We've told him every single time.
He's selling everything he owns to try and make ends meet, I've done that myself. He posts listings to his for sale items, begs people to buy them, then starts complaining that he can't do this single parent thing, it's too hard.

Yes, yes it is, but if he doesn't do it, who will?
Does he want to take the easy way out and give the kid to his wife? Would he rather DCF take the kid?
Every single piece of advice we have given him, he has made an excuse as to why he can't do it.
We're all starting to get a bit frustrated with him because well, we did it, what makes his situations so much different than any of ours?
He has a job, he just needs to find a suitable, affordable daycare, and maybe a second job to pay for it all.
We've even told him where to go and who to call to get help paying for daycare.
There are programs that offer subsides for single parents, and he's making excuses why he can't go there to get it.
His biggest excuse is they don't help single dads.
One of the other single dads, has told him that's not true, they help any parent, male or female, within certain income brackets.
But this guy then comes up with another excuse.
Frustrating doesn't even begin to describe how we're all feeling about this right now.
It's almost like he wants the help, but wants someone to just give it to him, not have to go anywhere or do anything to get it.
It sucks being a single parent, but if you don't do it, who will?

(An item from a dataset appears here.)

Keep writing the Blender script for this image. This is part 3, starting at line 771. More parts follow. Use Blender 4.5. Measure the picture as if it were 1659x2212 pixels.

And speaking of single dads, why don't you check out my newest give-a-way?

Comments

This guy sounds like a whiny jerk. I bet he's actively looking for a wife so he can have her take care of his kids.

Mike once had a stepfather like that when he was a kid. Mike's bio father abandoned his family, hardly ever paid child support (sound familiar?). His mom went it alone, raising three kids, for a few years. Then she met and married this guy who had his own kids, the mother was no longer in the picture. As soon as they got married, he and his kids moved into Mike's mom's house, and he went on his merry little way, acting as if he were not only still single, but not a dad, as well. All he wanted her for was a free babysitter/maid, and maybe a little nookie now and then. But he was getting plenty of the latter on the side.

When she finally found out about his screwing around, she kicked his ass out of her house and filed for divorce. She never remarried after that, it was easier to go it alone than to be married to some asshole.

His kids were spoiled little brats, anyway, Mike said. Probably due to poor parenting on their father's part.

I just hope this guy won't turn out like that. You're right, he needs to step up to the plate and do his job as a parent.

I really hate people like that. You can tell them all the same stuff over and over again and it just never sticks for some reason.

they dont help single dads?
thats absolute bullshit.
i had tons of help when i needed it.
everything from daycare subsidies to WIC to a parenting coach who came to my house once a week. they dont care if you are a man or a woman. this guy doesnt want help. he wants excuses. he wants someone to tell him its ok to dump his kid off at some state home, because he doesnt really want to be a parent.